Das Bruttoinlandsprodukt (BIP) schrumpfte von Oktober bis Dezember um 0,3 Prozent im Vergleich zum Vorquartal, wie das Statistische Bundesamt am Dienstag mitteilte. Hauptgrund dafür sei, dass "deutlich" weniger in Bauten und Ausrüstungen wie etwa Maschinen investiert wurde. In den beiden Vorquartalen hatte es zumindest noch zu einer Stagnation gereicht, Anfang 2023 immerhin zu einem Mini-Plus von 0,1 Prozent. Andere große Euro-Länder schnitten zuletzt weit besser ab: In Frankreich stagnierte die Wirtschaft am Jahresende 2023, während Italien ein Plus von 0,2 Prozent und Spanien sogar von 0,6 Prozent schaffte.

Europas größter Volkswirtschaft droht sogar eine Rezession, sollte sie im laufenden ersten Quartal zum zweiten Mal in Folge schrumpfen. Von Januar bis März dürfte die Wirtschaftsleistung nach Prognose des Ifo-Instituts um 0,2 Prozent sinken. "Damit würde die deutsche Wirtschaft in der Rezession stecken", sagte Ifo-Konjunkturchef Timo Wollmershäuser. In nahezu allen Wirtschaftsbereichen klagten die Unternehmen über eine sinkende Nachfrage, während die dicken Auftragspolster aus der Corona-Zeit abgeschmolzen seien und die hohen Zinsen bremsten. "Zusätzlich wird die Wirtschaft durch eine Reihe von Sonderfaktoren belastet", sagte Wollmershäuser. Dazu zählten der hohe Krankenstand, die Streiks bei der Deutschen Bahn sowie der außergewöhnlich kalte und schneereiche Januar. Der Ifo-Geschäftsklimaindex signalisierte zum Jahresstart eine beschleunigte Talfahrt: Das Barometer rutschte auf den schlechtesten Wert seit Mai 2020.

"IM DÄMMERZUSTAND"

"Derzeit sieht es so aus, als ob die deutsche Wirtschaft den Dämmerzustand zwischen Rezession und Stagnation nicht so schnell verlassen wird", sagte ING-Chefvolkswirt Carsten Brzeski. Im Gesamtjahr 2023 gab das deutsche BIP um 0,3 Prozent nach. Das gewerkschaftsnahe IMK-Institut rechnet mit einem erneuten Minus in dieser Höhe für das laufende Jahr. "Es ist keine Trendwende in Sicht", sagte dessen wissenschaftlicher Direktor Sebastian Dullien.

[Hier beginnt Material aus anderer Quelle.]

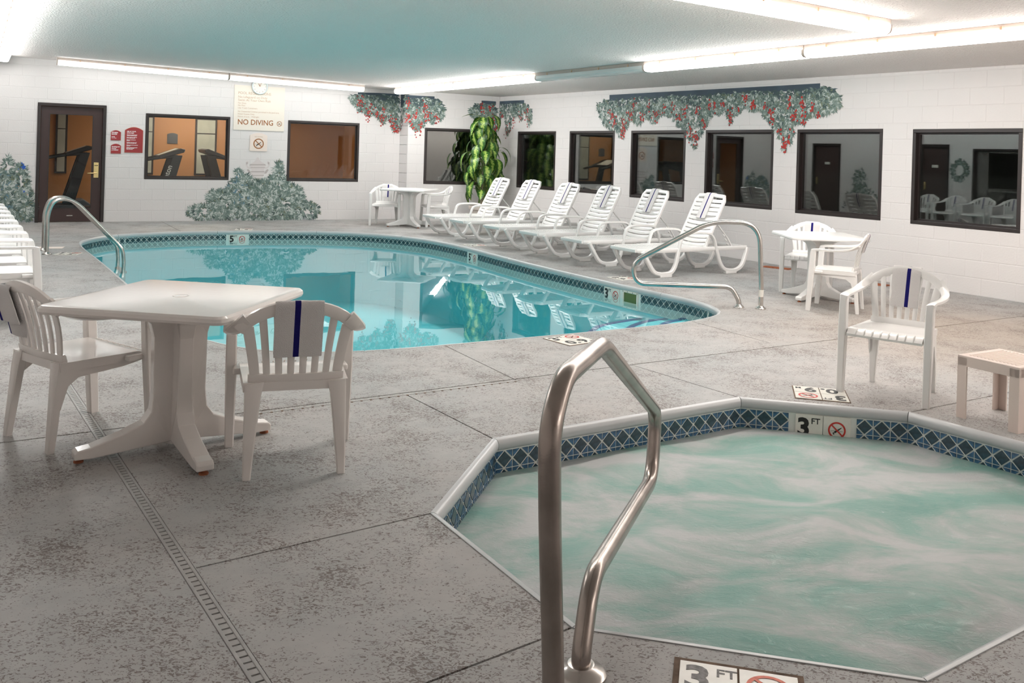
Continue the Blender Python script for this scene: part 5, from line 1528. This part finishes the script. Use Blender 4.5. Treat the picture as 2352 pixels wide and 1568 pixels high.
for b, y, s_ in (('USE AT YOUR', .325, .058), ('OWN RISK', .262, .058), ('Consult your physician before', .195, .034), ('starting an exercise program', .163, .034), ('Persons using this equipment', .098, .034), ('do so at their own risk', .066, .034),
                 ('Report any malfunction at', .0, .034), ('the desk', -.032, .034), ('The fitness room may not be', -.102, .034), ('supervised; use proper care', -.134, .034), ('This area may not be supervised', -.205, .034), ('at all times', -.237, .034), ('Children must be accompanied', -.302, .034), ('by an adult at all times', -.334, .034), ('while in the room', -.366, .034)):
    text(b, s_ * h, M_INKW, t, T(-.40 * w, y * h), fat=.0010, xs=.92)
a, z = WB.px(596, 199)
ck = thing('wall_clock', 'round white wall clock at the top of the pool regulations sign', 'clock', M=WB.fr(a, z, .018))
G().lathe([(.150, 0), (.158, .01), (.158, .032), (.150, .04), (.138, .036), (.138, .02), (0, .02)], n=36).build('case', mat('pale_clock_rim', (.66, .74, .76), .3), ck)
G().lathe([(.137, .0205), (.137, .022), (0, .022)], n=32).build('dial', M_SIGNT, ck)
g = G()
for k in range(12):
    q = k * PI / 6; g.box((.115 * math.sin(q), .115 * math.cos(q), .0235), (.006, .022, .002), M=Matrix.Rotation(-q, 3, 'Z'))
g.build('hour_mark', M_GREYINK, ck, smooth=False)
for nm, ang, L_, w_ in (('hour_hand', -25, .065, .012), ('minute_hand', 20, .10, .008)):
    q = R(ang); G().box((L_ / 2 * math.sin(q), L_ / 2 * math.cos(q), .0255), (w_, L_, .002), M=Matrix.Rotation(-q, 3, 'Z')).build(nm, M_INKB, ck, smooth=False)

# ------------------------------------------------------------------ fitness room
def make_treadmill(label, s, depth, yaw):
    M = WB.fr(s, 0.05, -depth) @ Matrix.Rotation(-PI / 2, 4, 'X') @ Matrix.Rotation(yaw, 4, 'Z')
    t = thing('treadmill', label, 'treadmill', M=M, group='treadmills in the fitness room')
    G().box((-.55, 0, .10), (1.75, .72, .14)).build('deck', M_GYMG, t, smooth=False, bevel=.02)
    G().box((-.60, 0, .175), (1.45, .48, .012)).build('belt', M_GYM, t, smooth=False)
    G().prism([(.10, .03), (.46, .03), (.46, .16), (.30, .27), (.10, .27)], lambda x, y, z: V3((x, z, y)), -.36, .36).build('motor_hood', M_GYMG, t, smooth=False, bevel=.02)
    for sd in (-1, 1):
        u = G().prism([(.02, .20), (.24, .20), (-.06, 1.22), (-.24, 1.22)], lambda x, y, z: V3((-x * 1.0 + .15, sd * (.36 + z), y)), -.035, .035).build('upright', M_GYM, t, smooth=False, bevel=.012)
        G().bar([((.30, sd * .36, 1.20), (0, .03, 0), (0, 0, .03)), ((-.02, sd * .36, 1.17), (0, .03, 0), (0, 0, .03)), ((-.38, sd * .36, 1.10), (0, .028, 0), (0, 0, .026))]).build('handlebar', M_GYM, t)
    cs = G().prism([(-.04, 1.14), (.42, 1.28), (.44, 1.34), (.36, 1.36), (-.06, 1.20)], lambda x, y, z: V3((x, z, y)), -.42, .42).build('console', M_GYM, t, smooth=False, bevel=.015)
    G().prism([(-.03, 1.212), (.33, 1.352), (.33, 1.356), (-.03, 1.216)], lambda x, y, z: V3((x, z, y)), -.22, .22).build('display', M_GYMW, cs, smooth=False)
    return t
w1 = WIN_B[0]
tm = make_treadmill('black treadmill with Quinton lettering behind the first fitness window', WB.px(380, 400)[0], .95, R(0))
text('Quinton', .14, M_GYMW, tm, Matrix.Translation((.02, -.40, .56)) @ Matrix.Rotation(PI / 2, 4, 'X') @ Matrix.Rotation(R(73), 4, 'Z'), name='lettering', fat=.002)
make_treadmill('black treadmill behind the glass of the brown door', WB.px(165, 400)[0], 1.9, R(0))
make_treadmill('black treadmill half hidden at the edge of the first fitness window', WB.px(552, 400)[0], 1.9, R(180))
# tall shaded windows of the fitness room
for i, (xa, xb) in enumerate(((346, 368), (484, 512), (514, 528), (112, 130))):
    a0, a1 = WB.px(xa, 330)[0], WB.px(xb, 330)[0]; k = 1 + .12
    ms = (a0 + a1) / 2 + (.25 if i else .2); wv = (a1 - a0) * 1.15
    t = thing('window_%d' % (20 + i), 'tall shaded window in the fitness room', None, M=WB.fr(ms, 1.45, -GYM_D + .01), kind='structure')
    G().box((0, 0, 0), (wv + .08, 1.3, .04)).build('frame', M_FRAME, t, smooth=False)
    G().box((0, 0, .022), (wv, 1.22, .01)).build('shade', M_SHADE, t, smooth=False)
    G().box((0, .30, .03), (wv, .02, .012)).build('shade_rail', M_FRAME, t, smooth=False)
t = thing('gym_sign', 'small dark arched sign on the orange fitness room wall', 'sign', M=WB.fr(WB.px(424, 322)[0] + .2, 1.62, -GYM_D + .005))
G().prism(arch_poly(.22, .24, .03), lambda x, y, z: V3((x, y, z)), 0, .012).build('panel', M_GYMG, t, smooth=False)
# weight frame behind the second window
s0 = WB.px(700, 350)[0]
t = thing('exercise_frame', 'dark steel exercise frame behind the second fitness window', 'exercise machine', M=WB.fr(s0 + .1, 0.05, -2.7))
for a, b_ in (((-.35, 0, 0), (-.35, 2.0, 0)), ((-.35, 2.0, 0), (.15, 1.15, 0)), ((-.35, 1.15, 0), (.15, 1.15, 0)), ((.15, 1.15, 0), (.12, .9, 0)), ((-.1, 0, 0), (-.1, 1.1, 0)), ((-.35, .9, 0), (.12, .9, 0)), ((-.6, .03, 0), (.6, .03, 0))):
    G().tube([a, b_], .025, 8).build('bar', M_GYMG, t)
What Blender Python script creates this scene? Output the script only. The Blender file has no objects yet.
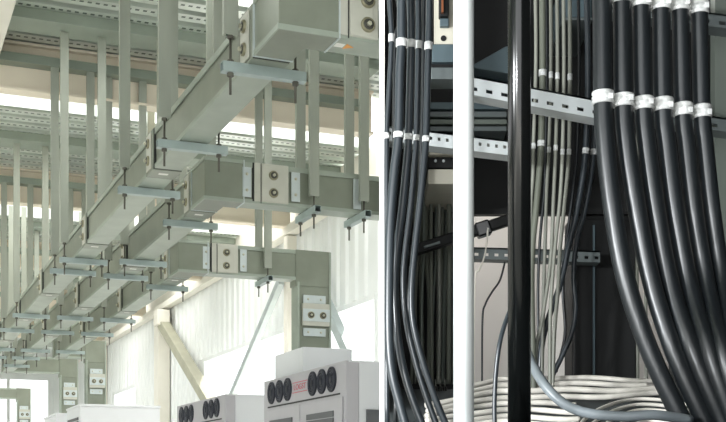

Ausgebremst wurde die Konjunktur gleich von mehreren Seiten. Die hohe Inflation dämpfte die Kaufkraft der privaten Haushalte, die sich deshalb mit dem Konsum zurückhielten. Die Europäische Zentralbank (EZB) bekämpft die starke Teuerung mit dem höchsten Zinsniveau ihrer Geschichte. Das bekam die Baubranche besonders zu spüren: Sie erlitt einen Nachfrageeinbruch, da für viele potenzielle Häuslebauer der Traum von den eigenen vier Wänden wegen der teuren Finanzierungskosten platzte. Den Exporteuren wiederum machte die schwache Weltkonjunktur zu schaffen.